Ela tinha uns
olhos bonitos. Caramba! Como eram bonitos os seus olhos!
Não apenas a cor,
de um verde pálido, aquoso, quase transparente, como o formato, de um amendoado
estranho, suave, quase redondo não o sendo. Sem pinturas ou enfeites. Bonitos
de ficar a olhar, mesmo naquele autocarro já apinhado de gente.
Em condições
normais, na rua, com alguma calma e luz, certamente que a abordaria para os
fotografar. Deixar escapar uns olhos daqueles seria pecado. Mas…
Mas o treme-treme
do autocarro, o facto de aqueles olhos mal terem reparado em mim, divididos que
estavam entre o conversar com a senhora sentada à sua frente e o telemóvel no
facebook… difícil seria obter uma imagem daqueles olhos lindos de morrer.
E se os olhos são
o espelho da alma, estes seriam bem mentirosos. Que toda aquela beleza de olhos
era bem o oposto daquela alma negra e feia.
Sentada que estava
num dos bancos reservados a pessoas com necessidades especiais, bem que viu o
idoso que entrou de muletas. E rapidamente desviou o olhar para a tecnologia
que tinhas nas mãos.
Tal como os belos
olhos bem se fixaram, por uns instantes, naquela senhora com uma menina ao
colo.
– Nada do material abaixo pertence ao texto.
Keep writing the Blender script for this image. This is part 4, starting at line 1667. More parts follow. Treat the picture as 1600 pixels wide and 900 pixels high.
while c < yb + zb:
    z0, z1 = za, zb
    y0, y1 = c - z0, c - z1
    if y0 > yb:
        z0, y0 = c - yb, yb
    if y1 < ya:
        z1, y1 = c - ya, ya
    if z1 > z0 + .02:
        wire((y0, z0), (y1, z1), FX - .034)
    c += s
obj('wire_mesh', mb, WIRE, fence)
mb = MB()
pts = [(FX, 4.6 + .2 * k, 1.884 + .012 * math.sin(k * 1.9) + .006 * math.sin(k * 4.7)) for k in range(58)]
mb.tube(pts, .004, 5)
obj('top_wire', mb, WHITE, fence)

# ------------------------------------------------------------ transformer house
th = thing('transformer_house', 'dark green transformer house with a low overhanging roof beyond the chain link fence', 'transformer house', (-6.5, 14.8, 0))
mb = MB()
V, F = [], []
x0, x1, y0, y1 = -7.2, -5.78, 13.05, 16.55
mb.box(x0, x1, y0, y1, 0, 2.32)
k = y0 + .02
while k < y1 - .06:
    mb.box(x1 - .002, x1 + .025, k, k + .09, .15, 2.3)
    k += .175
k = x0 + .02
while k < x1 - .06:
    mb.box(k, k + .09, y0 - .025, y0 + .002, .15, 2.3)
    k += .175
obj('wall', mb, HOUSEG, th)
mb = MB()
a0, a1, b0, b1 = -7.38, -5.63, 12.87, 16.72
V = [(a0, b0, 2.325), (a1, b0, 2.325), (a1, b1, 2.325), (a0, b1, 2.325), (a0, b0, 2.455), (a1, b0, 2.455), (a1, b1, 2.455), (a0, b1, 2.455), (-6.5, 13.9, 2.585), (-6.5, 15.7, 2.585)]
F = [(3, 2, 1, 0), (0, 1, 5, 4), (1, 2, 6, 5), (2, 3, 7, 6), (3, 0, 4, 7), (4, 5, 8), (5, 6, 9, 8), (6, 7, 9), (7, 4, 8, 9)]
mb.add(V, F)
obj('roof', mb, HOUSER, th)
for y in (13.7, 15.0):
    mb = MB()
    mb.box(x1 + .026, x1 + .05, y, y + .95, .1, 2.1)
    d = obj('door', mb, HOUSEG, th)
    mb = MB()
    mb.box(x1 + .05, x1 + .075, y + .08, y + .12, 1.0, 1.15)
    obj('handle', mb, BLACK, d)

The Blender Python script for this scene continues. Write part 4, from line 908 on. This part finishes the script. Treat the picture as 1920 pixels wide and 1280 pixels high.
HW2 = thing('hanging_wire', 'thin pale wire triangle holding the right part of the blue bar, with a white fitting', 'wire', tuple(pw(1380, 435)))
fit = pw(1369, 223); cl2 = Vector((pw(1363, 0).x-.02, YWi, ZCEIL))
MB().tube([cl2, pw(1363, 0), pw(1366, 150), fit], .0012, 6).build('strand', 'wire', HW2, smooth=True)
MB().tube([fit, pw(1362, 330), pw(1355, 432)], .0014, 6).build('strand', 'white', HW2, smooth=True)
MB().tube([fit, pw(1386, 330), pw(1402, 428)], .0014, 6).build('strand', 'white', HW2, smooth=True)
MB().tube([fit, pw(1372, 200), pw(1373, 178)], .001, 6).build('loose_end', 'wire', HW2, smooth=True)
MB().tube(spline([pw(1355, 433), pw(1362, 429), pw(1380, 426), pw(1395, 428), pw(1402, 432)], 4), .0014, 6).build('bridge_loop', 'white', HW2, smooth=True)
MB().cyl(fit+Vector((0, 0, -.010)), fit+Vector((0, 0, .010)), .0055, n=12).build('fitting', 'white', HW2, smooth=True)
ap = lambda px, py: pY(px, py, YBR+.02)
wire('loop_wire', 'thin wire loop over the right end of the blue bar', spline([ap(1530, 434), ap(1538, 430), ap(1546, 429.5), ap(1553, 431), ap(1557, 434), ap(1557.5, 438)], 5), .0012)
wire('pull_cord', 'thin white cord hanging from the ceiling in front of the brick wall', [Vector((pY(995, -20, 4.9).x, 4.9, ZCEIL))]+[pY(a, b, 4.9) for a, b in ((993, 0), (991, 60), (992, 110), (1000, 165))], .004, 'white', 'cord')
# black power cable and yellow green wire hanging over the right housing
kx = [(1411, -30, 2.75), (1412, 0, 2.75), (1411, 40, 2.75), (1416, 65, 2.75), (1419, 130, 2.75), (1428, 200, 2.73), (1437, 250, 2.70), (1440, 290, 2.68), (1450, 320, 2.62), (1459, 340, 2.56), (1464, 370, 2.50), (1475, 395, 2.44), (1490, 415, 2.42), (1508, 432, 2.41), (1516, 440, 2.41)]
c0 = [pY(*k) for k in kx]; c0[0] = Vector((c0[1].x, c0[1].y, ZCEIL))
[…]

Mas foram atraídos por um qualquer detalhe na tarde quase escura lá de
fora.
Tal como varreram
o possível de ver no meio de toda aquela gente o outro já velho e também de
muletas que se agarrava com dificuldade a um varão do chocalheiro autocarro.
E foi com uma
nítida raiva que olhou para a velha cigana sentada a seu lado, toda de negro
profundo incluindo o lenço na cabeça, quando ela lhe deu uma cotovelada e lhe
disse, bem alto: “Dê lá o lugar ao velhote! Não vê que ele mal se aguenta de
pé?”
A resposta foi
atabalhoada, com um mal pronunciado “Não tinha visto”, mas lá se levantou.
Gesto inconsequente, que o lugar foi recusado com o argumento de que iria sair
na paragem seguinte e era mais fácil nem se sentar.
E aqueles olhos
lindos, bem como o seu rabo pesado e alma feia, voltaram a ocupar o banco, sem
se preocuparem com outros idosos, de cabelos alvos, que se apertavam e encostavam
uns aos outros no corredor apinhado.
Irritou-me! Mesmo!
Um olhar bonito, mas bonito mesmo como aquele, não desculpa o desprezo pelos
demais. Principalmente se ocupando um lugar reservado.
Aconteceu sairmos
na mesma paragem minutos depois. E eu, irritado que estava, achei que não podia
perder a ocasião.
Afivelei o meu
mais charmoso sorriso e, sacando da câmara do bolso, abordei-a.
“Desculpe. Posso
fotografar os seus olhos? Só os olhos!”
“Aaaah… Não,
obrigado. Estamos com pressa.” E seguiu com a talvez mãe, talvez tia.
Tal como eu.
Esforçando-me por manter o sorriso, insisti:
“É que, sabe,
gosto de fotografar olhos bonitos. E os seus são lindíssimos. Posso?”, ao mesmo
tempo que exibia a câmara.
Abrandou um pouco
o passo, olhou para mim e insistiu meio sorrindo:
“Obrigado, mas
estamos com pressa.”
“Mas é que gosto
mesmo de fotografar olhos bonitos. Bonitos como os seus. E gosto mais ainda
quando escondem uma alma negra e feia como a sua!”
Aqui estacaram
ambas e enfrentaram-me. E continuei, mantendo o sorriso mas esfriando o tom de
voz:
“Que bem vi como
fez o possível por não ver quem precisava do lugar sentado que ocupava. Tal
como vi o olhar que lançou à velha cigana quando ela a obrigou a levantar-se. E
agora, vendo-a a caminhar sã e escorreita como se espera das suas vinte pouco
primaveras, que não sei se invernos, ainda mais lhe reconheço a fealdade da sua
alma.
Ainda tentou
responder algo, mas não deixei, continuando:
“Mas, no fundo,
ainda bem que não deixa. Agora já não sei se quero ter algo seu, mesmo que uma
fotografia dos seus bonitos olhos. Sabe que mais? Boas festas, ainda que não
merecidas!”
Dei meia volta e
afastei-me.
É que, no fim de
contas, nem sei se ela merecia ou se entendeu o responso. E se eu continuasse,
talvez que viesse a recorrer a termos menos urbanos.
Quem vê caras – ou
olhos – não vê corações. E estes foram a alma negra deste natal.